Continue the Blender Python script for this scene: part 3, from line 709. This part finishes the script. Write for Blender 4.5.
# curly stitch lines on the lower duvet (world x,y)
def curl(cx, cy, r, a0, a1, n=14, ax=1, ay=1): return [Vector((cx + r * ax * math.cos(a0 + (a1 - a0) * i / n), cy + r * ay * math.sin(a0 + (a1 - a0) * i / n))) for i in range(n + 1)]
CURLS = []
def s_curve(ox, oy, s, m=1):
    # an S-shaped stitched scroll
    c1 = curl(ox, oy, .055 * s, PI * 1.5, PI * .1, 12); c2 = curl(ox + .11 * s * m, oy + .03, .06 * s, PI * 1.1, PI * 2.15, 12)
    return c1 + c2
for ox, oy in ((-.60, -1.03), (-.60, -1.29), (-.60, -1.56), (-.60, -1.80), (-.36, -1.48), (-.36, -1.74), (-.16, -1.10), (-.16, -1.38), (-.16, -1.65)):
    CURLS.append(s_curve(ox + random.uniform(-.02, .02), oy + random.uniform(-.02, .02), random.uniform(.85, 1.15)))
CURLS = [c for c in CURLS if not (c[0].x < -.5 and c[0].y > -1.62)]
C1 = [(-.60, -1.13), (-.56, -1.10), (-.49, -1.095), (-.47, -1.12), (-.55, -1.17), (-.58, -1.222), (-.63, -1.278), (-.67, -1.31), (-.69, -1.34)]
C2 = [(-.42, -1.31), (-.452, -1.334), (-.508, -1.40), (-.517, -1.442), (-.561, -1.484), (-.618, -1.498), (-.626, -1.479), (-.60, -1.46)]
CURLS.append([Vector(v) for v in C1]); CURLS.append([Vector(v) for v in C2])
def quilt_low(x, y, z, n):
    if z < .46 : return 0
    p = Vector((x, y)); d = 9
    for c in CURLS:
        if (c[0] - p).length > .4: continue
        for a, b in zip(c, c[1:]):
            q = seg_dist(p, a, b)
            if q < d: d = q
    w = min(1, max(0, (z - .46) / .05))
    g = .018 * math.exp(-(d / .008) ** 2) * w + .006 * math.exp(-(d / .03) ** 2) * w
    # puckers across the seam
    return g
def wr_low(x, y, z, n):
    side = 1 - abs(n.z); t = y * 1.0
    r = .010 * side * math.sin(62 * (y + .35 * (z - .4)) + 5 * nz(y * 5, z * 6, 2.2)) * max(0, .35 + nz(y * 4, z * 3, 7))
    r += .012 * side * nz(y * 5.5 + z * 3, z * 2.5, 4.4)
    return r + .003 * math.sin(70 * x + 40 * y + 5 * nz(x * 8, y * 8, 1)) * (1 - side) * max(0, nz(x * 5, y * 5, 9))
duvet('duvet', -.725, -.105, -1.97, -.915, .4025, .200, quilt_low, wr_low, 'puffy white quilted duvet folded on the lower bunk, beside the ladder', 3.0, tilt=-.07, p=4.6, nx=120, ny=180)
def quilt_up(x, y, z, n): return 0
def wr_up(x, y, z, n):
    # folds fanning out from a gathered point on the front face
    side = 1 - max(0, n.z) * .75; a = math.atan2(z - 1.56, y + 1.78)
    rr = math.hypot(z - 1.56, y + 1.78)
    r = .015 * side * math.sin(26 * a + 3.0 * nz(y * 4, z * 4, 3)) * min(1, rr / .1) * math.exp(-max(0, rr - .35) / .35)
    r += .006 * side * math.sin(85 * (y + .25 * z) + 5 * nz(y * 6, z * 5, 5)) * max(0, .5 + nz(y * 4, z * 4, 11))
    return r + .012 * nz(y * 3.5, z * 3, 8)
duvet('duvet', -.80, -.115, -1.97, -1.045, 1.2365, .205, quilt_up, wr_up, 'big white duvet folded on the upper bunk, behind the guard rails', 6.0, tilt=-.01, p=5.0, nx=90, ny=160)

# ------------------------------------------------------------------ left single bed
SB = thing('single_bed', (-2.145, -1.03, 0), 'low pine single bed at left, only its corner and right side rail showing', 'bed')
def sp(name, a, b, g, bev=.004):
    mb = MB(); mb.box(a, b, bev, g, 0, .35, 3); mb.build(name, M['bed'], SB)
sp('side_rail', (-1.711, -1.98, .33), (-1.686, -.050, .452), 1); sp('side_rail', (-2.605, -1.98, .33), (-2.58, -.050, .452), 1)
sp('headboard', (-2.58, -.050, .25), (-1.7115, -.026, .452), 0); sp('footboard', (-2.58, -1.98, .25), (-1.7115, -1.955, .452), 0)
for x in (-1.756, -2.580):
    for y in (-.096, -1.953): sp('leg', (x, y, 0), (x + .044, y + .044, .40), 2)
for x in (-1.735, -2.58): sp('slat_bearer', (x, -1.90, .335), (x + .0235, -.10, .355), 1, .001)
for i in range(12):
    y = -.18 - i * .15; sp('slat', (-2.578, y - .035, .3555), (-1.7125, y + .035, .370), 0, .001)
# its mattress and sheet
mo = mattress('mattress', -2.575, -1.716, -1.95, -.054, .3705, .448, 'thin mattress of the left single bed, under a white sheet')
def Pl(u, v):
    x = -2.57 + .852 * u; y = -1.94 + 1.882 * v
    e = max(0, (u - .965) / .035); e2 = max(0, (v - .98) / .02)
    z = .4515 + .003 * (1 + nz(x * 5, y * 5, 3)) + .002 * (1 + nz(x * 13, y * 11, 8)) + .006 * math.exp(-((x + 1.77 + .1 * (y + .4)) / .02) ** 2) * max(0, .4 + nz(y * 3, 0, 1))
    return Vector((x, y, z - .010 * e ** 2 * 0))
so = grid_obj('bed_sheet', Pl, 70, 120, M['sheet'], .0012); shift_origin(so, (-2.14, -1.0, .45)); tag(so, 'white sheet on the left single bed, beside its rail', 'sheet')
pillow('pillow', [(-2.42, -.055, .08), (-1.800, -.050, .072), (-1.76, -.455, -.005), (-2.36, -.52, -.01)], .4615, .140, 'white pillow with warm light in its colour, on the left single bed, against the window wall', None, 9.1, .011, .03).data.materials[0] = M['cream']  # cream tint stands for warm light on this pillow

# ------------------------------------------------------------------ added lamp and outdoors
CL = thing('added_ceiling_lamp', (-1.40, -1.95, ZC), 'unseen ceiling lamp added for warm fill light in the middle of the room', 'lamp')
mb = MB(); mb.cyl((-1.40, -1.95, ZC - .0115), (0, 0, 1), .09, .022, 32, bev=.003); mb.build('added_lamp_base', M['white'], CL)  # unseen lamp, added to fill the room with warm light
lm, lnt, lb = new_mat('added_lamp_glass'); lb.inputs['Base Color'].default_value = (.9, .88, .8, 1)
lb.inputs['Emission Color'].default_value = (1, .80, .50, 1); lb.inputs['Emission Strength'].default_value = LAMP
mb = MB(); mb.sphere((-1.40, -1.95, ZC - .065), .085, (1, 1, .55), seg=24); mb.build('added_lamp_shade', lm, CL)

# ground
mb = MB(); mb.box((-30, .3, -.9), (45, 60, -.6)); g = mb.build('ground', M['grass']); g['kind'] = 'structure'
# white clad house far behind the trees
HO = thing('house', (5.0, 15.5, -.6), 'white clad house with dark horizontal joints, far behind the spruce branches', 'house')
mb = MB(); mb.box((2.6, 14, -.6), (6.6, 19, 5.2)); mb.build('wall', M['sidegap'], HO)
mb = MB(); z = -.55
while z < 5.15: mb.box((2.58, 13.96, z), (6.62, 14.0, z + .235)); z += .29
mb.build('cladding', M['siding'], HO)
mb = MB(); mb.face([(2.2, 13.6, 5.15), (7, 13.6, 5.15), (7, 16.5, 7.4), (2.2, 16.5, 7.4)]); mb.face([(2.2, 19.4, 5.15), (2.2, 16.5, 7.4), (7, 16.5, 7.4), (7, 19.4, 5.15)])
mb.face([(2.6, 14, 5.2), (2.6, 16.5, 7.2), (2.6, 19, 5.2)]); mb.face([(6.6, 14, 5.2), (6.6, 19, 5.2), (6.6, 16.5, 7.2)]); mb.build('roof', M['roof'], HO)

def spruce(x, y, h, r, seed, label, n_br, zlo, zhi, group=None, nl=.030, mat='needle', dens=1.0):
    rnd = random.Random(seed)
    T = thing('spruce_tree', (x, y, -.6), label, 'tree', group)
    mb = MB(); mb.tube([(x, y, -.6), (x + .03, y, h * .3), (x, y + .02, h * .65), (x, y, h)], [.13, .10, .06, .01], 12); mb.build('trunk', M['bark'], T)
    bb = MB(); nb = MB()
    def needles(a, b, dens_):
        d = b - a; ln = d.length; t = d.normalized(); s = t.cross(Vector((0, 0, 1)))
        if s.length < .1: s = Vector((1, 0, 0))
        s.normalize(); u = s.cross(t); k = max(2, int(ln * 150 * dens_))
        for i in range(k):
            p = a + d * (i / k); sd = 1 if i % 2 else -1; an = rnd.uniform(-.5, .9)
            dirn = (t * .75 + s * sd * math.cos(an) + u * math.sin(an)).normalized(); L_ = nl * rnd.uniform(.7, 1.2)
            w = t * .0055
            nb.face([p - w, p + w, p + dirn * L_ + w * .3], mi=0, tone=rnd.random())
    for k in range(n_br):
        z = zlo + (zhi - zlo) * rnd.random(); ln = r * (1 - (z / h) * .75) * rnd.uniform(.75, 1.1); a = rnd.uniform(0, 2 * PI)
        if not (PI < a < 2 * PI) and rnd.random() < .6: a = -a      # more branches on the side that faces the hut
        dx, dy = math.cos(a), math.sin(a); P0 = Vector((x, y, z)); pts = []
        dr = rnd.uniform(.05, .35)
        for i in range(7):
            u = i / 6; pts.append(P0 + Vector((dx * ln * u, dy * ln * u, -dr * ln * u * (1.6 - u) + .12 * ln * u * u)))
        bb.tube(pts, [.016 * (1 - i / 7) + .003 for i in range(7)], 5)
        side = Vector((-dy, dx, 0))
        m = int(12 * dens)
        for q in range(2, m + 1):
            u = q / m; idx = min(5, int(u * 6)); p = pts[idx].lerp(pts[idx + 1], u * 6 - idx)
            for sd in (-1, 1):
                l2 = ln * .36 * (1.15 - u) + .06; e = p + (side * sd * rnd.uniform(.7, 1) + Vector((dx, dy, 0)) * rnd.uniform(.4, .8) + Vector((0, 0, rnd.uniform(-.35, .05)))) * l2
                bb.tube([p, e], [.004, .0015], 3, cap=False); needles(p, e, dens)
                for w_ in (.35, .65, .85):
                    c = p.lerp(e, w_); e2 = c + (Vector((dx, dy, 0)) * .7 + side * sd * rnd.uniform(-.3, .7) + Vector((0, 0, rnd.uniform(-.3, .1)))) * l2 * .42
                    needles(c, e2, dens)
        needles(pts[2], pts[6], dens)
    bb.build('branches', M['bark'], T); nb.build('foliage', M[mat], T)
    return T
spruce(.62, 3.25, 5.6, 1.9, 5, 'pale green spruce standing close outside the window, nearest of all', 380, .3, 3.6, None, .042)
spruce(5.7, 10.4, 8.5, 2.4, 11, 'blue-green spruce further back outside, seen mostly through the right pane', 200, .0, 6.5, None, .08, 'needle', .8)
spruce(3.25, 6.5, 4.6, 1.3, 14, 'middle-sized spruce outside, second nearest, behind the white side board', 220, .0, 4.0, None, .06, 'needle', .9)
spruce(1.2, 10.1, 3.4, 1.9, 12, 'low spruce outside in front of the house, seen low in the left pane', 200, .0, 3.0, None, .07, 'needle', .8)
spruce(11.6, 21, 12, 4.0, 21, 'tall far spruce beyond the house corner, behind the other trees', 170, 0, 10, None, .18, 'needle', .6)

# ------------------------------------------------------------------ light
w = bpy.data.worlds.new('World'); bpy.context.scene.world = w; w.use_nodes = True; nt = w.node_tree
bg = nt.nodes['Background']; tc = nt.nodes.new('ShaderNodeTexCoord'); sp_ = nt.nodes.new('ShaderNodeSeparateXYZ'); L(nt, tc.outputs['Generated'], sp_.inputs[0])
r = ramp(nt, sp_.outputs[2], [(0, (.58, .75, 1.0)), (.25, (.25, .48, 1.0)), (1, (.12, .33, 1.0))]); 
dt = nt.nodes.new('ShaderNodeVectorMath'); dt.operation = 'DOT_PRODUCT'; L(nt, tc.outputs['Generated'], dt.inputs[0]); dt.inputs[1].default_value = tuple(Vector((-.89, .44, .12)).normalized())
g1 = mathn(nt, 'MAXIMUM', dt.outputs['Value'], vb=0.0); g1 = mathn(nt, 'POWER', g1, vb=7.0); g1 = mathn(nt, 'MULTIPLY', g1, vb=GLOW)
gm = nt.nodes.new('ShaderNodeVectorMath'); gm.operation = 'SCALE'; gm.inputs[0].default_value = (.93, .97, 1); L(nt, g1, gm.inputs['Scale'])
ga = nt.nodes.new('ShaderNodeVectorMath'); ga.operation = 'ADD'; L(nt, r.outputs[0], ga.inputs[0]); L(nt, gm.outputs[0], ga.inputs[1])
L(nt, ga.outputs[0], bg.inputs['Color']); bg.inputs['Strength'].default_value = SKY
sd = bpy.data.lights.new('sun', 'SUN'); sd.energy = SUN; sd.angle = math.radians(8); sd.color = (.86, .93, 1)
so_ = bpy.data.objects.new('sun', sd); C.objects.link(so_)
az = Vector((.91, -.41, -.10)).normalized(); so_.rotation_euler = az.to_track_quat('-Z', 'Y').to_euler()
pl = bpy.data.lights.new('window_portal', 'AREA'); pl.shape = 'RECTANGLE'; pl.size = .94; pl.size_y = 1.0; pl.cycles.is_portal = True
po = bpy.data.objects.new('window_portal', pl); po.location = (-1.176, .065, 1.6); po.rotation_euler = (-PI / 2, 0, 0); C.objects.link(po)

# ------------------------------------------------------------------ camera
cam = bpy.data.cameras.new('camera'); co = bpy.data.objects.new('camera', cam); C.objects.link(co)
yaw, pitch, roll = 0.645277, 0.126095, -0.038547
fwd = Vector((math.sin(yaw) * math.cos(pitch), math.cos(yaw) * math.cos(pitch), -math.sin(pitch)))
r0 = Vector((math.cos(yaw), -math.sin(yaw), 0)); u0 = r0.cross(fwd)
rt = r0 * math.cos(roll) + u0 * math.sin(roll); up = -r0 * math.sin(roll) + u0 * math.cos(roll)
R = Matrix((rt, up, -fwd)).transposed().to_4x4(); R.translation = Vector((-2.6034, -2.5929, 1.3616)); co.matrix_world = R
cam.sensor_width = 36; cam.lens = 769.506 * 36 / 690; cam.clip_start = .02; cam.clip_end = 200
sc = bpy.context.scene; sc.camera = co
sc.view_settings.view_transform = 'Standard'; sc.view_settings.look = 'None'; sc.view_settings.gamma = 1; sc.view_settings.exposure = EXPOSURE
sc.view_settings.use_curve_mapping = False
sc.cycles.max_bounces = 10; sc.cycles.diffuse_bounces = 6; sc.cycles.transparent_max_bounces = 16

> **PROBLEM DETAILS**:
For each line above that contains the word "from", copy that line.

> **FULL RESPONSE**:
Continue the Blender Python script for this scene: part 3, from line 709. This part finishes the script. Write for Blender 4.5.
    # folds fanning out from a gathered point on the front face